The Labour Party remains a pro-capitalist party. They have some mild differences with the ruling National Party over how to manage capitalism; more socially liberal, more experienced with the public sector, former union bureaucrats rather than former currency traders. However, big business remains the largest donor to Labour; cut the head off the hydra, and another will spring up in its place.

Both Labour and National governments presided over a three-decade decline in real wages. The Labour Party initiated this project of robbing the working majority; neoliberalism, or "Rogernomics". It’s no wonder that poor, young and marginal people are simply not interested in voting.

Chris Trotter argues that “radical constitutional reforms” in the Labour Party over 2012 and 2013 will keep the party leadership honest. These reforms require new policies to fit with the party’s long-established “Policy Platform”.

However, signs at the Labour Party conference in November 2013 were not promising. Moves for transparency on the Trans Pacific Partnership Agreement (TPPA) were defeated. The Labour Party also maintains the policy of a $15/hr minimum wage, as a major flagship policy.

In 2009, Unite Union campaigned for a $15/hr minimum wage immediately. In 2009, a $15 minimum wage would have been a step forward for working people. However, inflation quickly wipes out short-term rises in wages. Real wages (wages adjusted for prices and inflation) have declined over the past 30 years.

Unite also demanded that the minimum wage be set to 2/3 of the average wage in future. Labour has not taken up the policy of tying the minimum wage to the average wage. The Campaign for a Living Wage, backed by the Service and Food Workers’ Union, argues for a living wage of $18.80/hr.

Now, five years after Unite’s campaign for a $15 minimum wage, the demand is a lot more conservative. With the minimum wage recently raised to $14.25/hr by the National government, a wage raise of 75 cents (without any tie to the average wage) would do nothing to reverse the trend of declining real wages. Politicians are often accused of over-promising and under-delivering, but even this promise is woefully inadequate.

A popular meme says that “if voting changed anything, they would make it illegal”. This is a half-truth. Democracy is a product of struggle; including for example women’s struggle for suffrage. When electoral work, combined with popular struggle, has challenged capitalism and imperialism – "they" have done their best to make it illegal (Chile’s coup in 1973, Venezuela’s attempted coup in 2002). Elections can work as important sites of class struggle, but most of the time, the ruling class is winning.

Fightback has no illusions that socialism can simply be voted in. Our participation in capitalist elections is oppositional. Even when radicals such as MANA’s Hone Harawira win seats, their role is to support the wider community movement, not to go into coalition with pro-capitalists.

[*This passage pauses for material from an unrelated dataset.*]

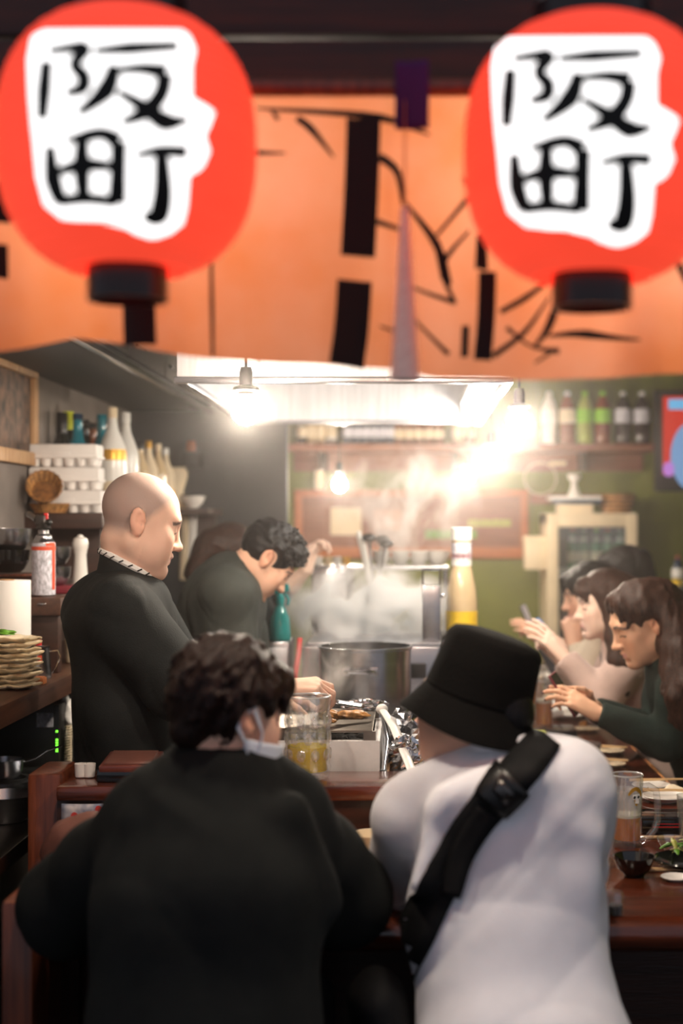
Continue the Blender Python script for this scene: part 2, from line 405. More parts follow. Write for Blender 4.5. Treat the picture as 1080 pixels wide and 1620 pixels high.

Sue Bradford, of MANA and formerly the Greens, holds the record for most successful private members’ bills while outside a coalition government. Many of these necessary reforms, such as raising the minimum wage and abolishing youth rates, were backed by community movements. Workers can win the reforms we need, without entering government and sacrificing our independence.

We need transformative strategies, not strategies that simply reproduce the system that got us here. We need to weave together new organisations that can move beyond the existing political structure, from the scraps we currently have.

The Council of Trade Unions remains the largest formally democratic organisation Although the CTU is currently unwilling to take risks, unions of workers are a necessary part of forging the new movement we need.

Organisations of the people cannot rely on big business, or parliament. We need our own finances, our own democracy, our own structures organised in opposition to the capitalist system. Support for the Labour Party undermines the possibility of liberation for the working and oppressed majority.